Donald Trump won't get to keep his secrets secret much longer, judge rules

Failed steak salesman Donald Trump is no longer president of the United States — an objectively good development that has led to a number of unambiguously positive results, like the long overdue end to Infrastructure Week, and also the fact that the most powerful man on Earth is no longer a racist lunatic.

Nevertheless, like so many retirees still struggling to acclimate to their forced obsolescence, Trump occasionally needs reminding that he is not, in fact, the commander in chief anymore, no matter how many times he sends out cloying fundraising letters signed “your favorite president.” Just because it’s on your vision board doesn’t make it true, sir!

This week, the highly sought-after job of telling Trump that he ain’t shit fell to federal judge Tanya Chutkan, who issued a stern and wholly satisfying ruling late Tuesday evening that denied Trump’s efforts to block the National Archives from turning over a tranche of papers from his time in office to the House’s bipartisan committee investigating the Jan. 6 insurrection. Last month, President Biden pointedly declined to extend any executive privilege to Trump, as part of the former president’s efforts to prevent the archives from releasing his documents to Congress.

“At bottom, this is a dispute between a former and incumbent president,” Chutkan wrote in her ruling. “And the Supreme Court has already made clear that in such circumstances, the incumbent’s view is accorded greater weight.” Trump’s ego-driven insistence that the protections of executive privilege are imbued on a person in perpetuity simply isn’t the case, Chutkan said, no matter how hard he wishes it.

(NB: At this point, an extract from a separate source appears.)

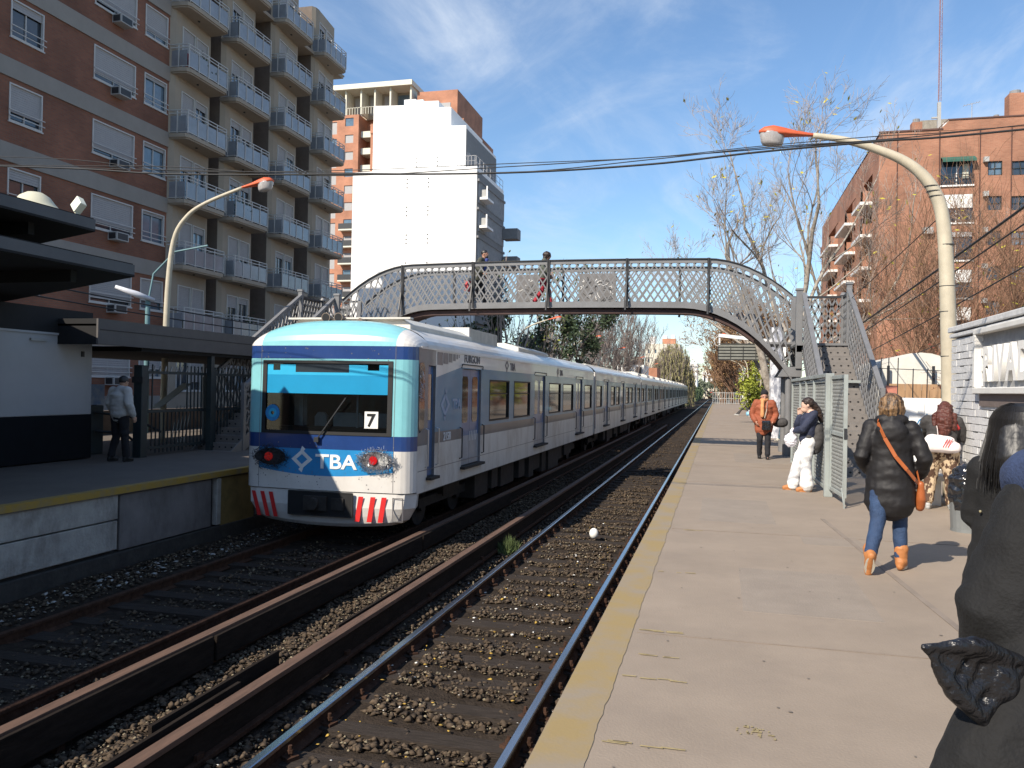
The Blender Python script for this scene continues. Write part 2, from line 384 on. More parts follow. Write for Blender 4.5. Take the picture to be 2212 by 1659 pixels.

“Presidents are not kings, and plaintiff is not president,” Chutkan noted, echoing a 2019 ruling by fellow federal Judge Ketanji Brown Jackson ordering former White House Counsel Don McGahn to testify before Congress.

“Stated simply, the primary takeaway from the past 250 years of recorded American history is that presidents are not kings,” Jackson said at the time, in response to Trump’s claim that McGahn was also subject to the protections of executive privilege.

Not that Trump actually seems like he’s ready to take the hint. The former president’s legal team has already appealed Chutkan’s decision to the U.S. Court of Appeals for the District of Columbia, and — like so many Trump-powered legal cases — the case will almost certainly be sent all the way up to the Supreme Court. Absent any intervening court order, however, the National Archives has until Friday to turn over the requested papers.

According to the Associated Press, the documents Trump is trying to hard to prevent Congress from seeing include handwritten notes, phone logs, talking points, and drafts of executive orders from the president and some of his top advisers, including former Chief of Staff Mark Meadows and Press Secretary Kayleigh McEnany — both of whom, incidentally, have also been subpoenaed by the committee. Go figure!